Probably the worst nightmare for any film director is to receive a call from your financier telling you that the plug is being pulled on your HK$40 million movie.
That's what happened to award-winning director Mabel Cheung Yuen-ting one Christmas in the mid-1990s when she and her crew were stuck in the snow in the mainland's north scouting for locations.
'It was a nightmare. We had already hired a whole team of people to identify locations in Changchun to shoot the film,' Cheung said. 'Then one day, the company called up and said they would no longer support the project and asked us to stop.'
But Cheung did not give up on the project. The Soong Sisters, a film about the three most influential sisters in China at the turn of the 20th century, was dear to her heart.
She stayed on and completed the choosing of locations, flew back to Hong Kong and then waited outside various Christmas parties to talk to potential investors. 'That was a hard time as it was Christmas and no one was in the mood to talk about film investment,' she said.
After a long wait, she finally found a Japanese film company to finance the movie, which was completed and went on to be a box office hit in both Hong Kong and Japan. The experience was a hard lesson that the life of being a director was not just about red carpet award presentations and cocktails at the Cannes film festival. 'That is life: I did not take it as a nightmare but as a challenge. As a director, you always have to find investors to support your project,'' she said.

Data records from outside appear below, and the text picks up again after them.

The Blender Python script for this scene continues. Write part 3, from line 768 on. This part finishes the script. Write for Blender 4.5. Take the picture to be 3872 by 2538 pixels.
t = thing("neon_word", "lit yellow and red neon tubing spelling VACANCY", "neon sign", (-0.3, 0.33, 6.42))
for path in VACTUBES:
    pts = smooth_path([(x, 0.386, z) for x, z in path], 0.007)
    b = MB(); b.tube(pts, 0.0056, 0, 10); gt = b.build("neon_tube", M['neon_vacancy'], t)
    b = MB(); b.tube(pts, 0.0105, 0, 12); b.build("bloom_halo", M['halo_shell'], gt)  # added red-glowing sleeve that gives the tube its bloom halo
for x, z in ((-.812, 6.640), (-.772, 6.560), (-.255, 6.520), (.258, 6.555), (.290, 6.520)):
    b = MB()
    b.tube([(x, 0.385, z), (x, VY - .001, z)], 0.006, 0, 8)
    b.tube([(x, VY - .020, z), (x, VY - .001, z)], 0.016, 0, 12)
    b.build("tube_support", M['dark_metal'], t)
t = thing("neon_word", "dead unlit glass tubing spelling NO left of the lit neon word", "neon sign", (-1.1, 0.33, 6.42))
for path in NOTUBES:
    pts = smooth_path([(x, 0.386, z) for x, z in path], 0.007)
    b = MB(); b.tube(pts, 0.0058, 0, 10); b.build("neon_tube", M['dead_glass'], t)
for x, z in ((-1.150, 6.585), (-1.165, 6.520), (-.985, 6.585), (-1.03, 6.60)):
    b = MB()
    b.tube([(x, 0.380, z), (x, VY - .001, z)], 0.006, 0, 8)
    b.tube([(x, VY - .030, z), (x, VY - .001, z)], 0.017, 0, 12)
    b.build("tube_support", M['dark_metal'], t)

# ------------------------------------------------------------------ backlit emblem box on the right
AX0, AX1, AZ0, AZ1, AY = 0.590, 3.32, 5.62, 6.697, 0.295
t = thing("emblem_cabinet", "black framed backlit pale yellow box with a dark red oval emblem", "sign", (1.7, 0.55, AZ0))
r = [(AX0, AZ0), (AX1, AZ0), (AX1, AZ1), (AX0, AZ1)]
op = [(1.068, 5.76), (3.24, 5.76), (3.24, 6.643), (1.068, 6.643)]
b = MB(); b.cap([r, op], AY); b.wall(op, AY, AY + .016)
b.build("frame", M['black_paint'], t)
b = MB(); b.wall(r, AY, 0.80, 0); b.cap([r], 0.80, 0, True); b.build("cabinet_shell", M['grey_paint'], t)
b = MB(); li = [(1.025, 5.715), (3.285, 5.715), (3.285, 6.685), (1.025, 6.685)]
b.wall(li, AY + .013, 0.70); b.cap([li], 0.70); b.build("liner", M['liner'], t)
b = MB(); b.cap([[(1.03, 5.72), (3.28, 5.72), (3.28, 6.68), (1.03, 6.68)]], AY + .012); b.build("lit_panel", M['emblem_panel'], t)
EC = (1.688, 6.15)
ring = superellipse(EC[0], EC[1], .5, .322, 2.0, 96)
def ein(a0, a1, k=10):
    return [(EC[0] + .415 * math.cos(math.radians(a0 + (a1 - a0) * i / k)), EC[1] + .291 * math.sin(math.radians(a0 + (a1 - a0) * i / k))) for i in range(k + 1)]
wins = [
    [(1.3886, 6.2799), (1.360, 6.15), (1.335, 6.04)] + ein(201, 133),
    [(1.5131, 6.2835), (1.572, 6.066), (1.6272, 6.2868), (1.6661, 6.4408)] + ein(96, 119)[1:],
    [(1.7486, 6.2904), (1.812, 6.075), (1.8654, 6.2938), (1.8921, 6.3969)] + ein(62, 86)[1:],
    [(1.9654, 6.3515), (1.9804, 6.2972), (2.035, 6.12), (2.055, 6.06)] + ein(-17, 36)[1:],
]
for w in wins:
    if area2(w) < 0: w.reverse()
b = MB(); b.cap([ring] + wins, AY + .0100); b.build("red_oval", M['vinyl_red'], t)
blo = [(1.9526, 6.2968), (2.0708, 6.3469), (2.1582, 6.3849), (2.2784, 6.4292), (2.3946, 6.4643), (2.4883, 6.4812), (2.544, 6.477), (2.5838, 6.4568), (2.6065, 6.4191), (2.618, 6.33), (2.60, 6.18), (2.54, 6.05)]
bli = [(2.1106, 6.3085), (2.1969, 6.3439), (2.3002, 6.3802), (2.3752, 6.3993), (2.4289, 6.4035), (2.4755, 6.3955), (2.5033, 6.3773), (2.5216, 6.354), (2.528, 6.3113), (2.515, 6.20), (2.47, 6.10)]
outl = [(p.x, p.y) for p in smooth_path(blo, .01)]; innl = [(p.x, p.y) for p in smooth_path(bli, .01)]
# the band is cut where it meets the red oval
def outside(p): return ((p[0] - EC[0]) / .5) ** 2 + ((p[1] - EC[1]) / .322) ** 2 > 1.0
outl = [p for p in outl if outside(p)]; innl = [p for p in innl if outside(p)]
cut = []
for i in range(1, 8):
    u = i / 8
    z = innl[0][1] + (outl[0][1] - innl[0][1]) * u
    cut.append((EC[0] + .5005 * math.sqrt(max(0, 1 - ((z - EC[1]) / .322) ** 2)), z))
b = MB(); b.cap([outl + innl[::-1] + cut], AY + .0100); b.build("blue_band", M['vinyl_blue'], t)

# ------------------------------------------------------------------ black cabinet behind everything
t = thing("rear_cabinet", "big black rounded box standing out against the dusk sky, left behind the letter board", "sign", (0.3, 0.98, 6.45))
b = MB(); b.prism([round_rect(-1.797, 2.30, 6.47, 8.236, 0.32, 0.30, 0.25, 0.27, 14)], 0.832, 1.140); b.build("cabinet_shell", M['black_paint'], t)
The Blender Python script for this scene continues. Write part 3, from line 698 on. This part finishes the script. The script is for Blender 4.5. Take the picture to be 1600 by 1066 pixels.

Cheung had quite an easy start in getting funding for her first film, Illegal Immigrant, in 1984. As a film student at the University of New York, her script was good enough to convince Mona Fong Yat-wah, the boss of Shaw Brothers, to give her HK$1 million to complete the movie for her thesis. Illegal Immigrant, based on the real life stories of her migrant friends, eventually won Shaw Brothers five times its investment: a return of HK$5 million at the box office. It also won Cheung the best director award at the Hong Kong Film Awards and ensured her smooth entry into Hong Kong's film industry.